There isn’t any one right answer to this, because it’s connected to an economy very different from anything we’re familiar with. There are at least three ways to approach the question; none is perfect, and they crank out different answers. And in addition, it’s not clear to me which coin a “piece of silver” would be. I’m guessing a denarius; because that was the standard Imperial coinage, and coining precious metals was an Imperial monopoly. But the drachma did circulate, and Tyrian shekels were used in Jerusalem as Temple coinage. Anyhow, let’s think in terms of denarii; that’ll get us within an order of magnitude, which is as close to accurate as we can expect to get anyway.
WEIGHT OF SILVER. This is used most often, but I think it’s the least useful. First off, it depends on the modern silver market, which fluctuates. (So, modern market fluctuations affect first century currency values…?) Second, silver coinage in the Roman Empire was rarely pure silver, and the amount of actual precious metal in a coin of a given weight could vary dramatically.
EARNING POWER. This is helpful, I think; but remember that we’re dealing with a third world pre-industrial society in which there was very little like a “middle class.” Most people were poorer than we can easily imagine; a few were spectacularly rich.
So, it looks like in Judea a day laborer might earn a denarius a day; if he could get work. It also looks like most people hoped to work seven days a week; although observant Jews, keeping the Sabbath, would be an exception.
An artisan might expect to earn two denarii a day. So one to two denarii a day look to me like the normal range.
So: in terms of earning power, thirty pieces of silver would represent something like two weeks to a month or more of wages. Bear in mind that a household probably had more than one person working full-time.
COST OF LIVING. But what would you buy with it?

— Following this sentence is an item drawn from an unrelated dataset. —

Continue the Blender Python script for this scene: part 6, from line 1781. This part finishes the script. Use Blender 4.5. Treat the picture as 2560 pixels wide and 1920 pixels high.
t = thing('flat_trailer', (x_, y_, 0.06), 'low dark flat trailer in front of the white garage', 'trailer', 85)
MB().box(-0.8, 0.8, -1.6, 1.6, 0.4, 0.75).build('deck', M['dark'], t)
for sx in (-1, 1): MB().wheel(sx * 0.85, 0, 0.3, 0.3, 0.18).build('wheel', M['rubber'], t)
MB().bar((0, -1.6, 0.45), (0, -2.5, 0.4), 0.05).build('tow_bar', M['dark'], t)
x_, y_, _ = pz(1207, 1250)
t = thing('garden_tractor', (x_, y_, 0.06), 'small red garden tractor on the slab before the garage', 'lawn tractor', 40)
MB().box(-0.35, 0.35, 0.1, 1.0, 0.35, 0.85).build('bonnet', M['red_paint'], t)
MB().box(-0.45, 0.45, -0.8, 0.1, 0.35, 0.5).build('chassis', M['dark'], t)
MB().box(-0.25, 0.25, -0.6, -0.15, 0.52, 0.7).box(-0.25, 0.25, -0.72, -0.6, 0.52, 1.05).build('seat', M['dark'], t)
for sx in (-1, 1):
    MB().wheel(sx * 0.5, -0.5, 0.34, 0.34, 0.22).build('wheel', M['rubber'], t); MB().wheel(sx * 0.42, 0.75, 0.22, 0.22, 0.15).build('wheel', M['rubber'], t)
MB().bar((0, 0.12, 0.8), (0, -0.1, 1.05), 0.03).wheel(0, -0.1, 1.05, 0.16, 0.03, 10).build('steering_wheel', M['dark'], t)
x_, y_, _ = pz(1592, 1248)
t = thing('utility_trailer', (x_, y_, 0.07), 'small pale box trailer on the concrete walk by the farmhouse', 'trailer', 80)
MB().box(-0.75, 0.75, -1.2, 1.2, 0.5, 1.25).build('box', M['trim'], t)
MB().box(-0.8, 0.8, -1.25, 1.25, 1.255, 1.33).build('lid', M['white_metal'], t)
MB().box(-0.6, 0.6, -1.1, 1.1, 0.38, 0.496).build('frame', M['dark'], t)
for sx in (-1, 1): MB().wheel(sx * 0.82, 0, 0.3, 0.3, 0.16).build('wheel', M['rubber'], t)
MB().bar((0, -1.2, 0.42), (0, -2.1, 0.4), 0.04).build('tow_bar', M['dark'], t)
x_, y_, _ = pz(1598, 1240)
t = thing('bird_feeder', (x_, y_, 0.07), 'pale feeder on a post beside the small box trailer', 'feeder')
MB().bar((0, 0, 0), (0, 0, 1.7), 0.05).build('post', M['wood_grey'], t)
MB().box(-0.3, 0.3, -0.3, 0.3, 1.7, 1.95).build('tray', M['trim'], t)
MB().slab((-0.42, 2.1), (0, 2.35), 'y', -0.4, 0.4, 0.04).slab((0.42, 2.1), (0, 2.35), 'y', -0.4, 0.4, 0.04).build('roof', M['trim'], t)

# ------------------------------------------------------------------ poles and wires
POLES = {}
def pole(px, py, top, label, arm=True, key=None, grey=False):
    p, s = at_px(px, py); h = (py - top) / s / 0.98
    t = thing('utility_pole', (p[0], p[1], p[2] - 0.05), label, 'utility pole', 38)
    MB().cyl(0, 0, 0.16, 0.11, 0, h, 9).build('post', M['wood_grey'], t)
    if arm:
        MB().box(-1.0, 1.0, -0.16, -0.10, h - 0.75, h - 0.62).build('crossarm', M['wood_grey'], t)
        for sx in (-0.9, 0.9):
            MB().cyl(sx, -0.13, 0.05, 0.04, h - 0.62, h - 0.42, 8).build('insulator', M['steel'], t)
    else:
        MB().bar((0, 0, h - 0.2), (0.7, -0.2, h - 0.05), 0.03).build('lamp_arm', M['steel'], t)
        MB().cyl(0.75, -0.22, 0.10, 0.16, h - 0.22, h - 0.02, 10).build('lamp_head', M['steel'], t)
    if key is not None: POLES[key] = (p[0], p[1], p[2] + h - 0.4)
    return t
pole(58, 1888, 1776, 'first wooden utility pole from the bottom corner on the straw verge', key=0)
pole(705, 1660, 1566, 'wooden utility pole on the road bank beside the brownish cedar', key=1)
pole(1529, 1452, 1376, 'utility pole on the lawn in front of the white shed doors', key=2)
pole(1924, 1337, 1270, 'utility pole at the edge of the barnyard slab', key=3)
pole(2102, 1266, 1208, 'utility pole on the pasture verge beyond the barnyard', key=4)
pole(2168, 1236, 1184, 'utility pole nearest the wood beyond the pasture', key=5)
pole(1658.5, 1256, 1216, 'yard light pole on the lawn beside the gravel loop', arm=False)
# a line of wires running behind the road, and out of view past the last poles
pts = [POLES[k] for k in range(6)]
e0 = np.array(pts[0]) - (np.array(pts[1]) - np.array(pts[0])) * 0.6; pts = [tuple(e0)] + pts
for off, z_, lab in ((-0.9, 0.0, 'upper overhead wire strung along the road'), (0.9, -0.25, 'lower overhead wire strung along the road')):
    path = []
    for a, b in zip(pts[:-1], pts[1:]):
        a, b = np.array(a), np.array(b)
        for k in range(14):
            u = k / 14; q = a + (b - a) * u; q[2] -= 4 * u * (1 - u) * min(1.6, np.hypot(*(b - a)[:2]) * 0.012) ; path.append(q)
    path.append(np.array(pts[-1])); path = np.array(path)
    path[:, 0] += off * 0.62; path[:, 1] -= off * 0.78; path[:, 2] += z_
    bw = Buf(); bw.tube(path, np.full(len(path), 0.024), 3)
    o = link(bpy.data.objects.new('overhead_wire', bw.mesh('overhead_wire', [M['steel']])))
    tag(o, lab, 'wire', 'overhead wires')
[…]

Here things get tricky. The cost of food varied considerably; it might be relatively affordable in a rural area if the crops were good, and much higher in a city or if there’d been a local crop failure. (Transportation was generally poor, so you couldn’t much compensate by shipping in food from outside, unless you were right by a seaport.) The cost of manufactured goods like cloth was much higher, comparatively, than we would expect; everything was hand-made. An ordinary person would think in terms of one outfit of clothing a year, and you’d wear it till it wore out.
As best I can tell, a denarius a day would probably be enough (though barely enough) to maintain a small family at subsistence level. “Subsistence level” being lower than urban poverty in any modern industrialized society.
So, you could maybe meet expenses for a month with thirty pieces of silver. But then, you can get an argument among scholars whether Judea was a cash economy in the first place; or were most transactions done by barter?
SUMMING UP: I don’t see any reasonable way to set a “dollar value” on thirty pieces of silver. There’s too many different plausible questions.
The best I could say was that thirty pieces of silver would be a sizeable amount, for an ordinary working person; but far from enough to set you up for life. I’d guess that if you think in terms of a month’s wages, you’ll have some sense for how such an amount would feel to a person in that society.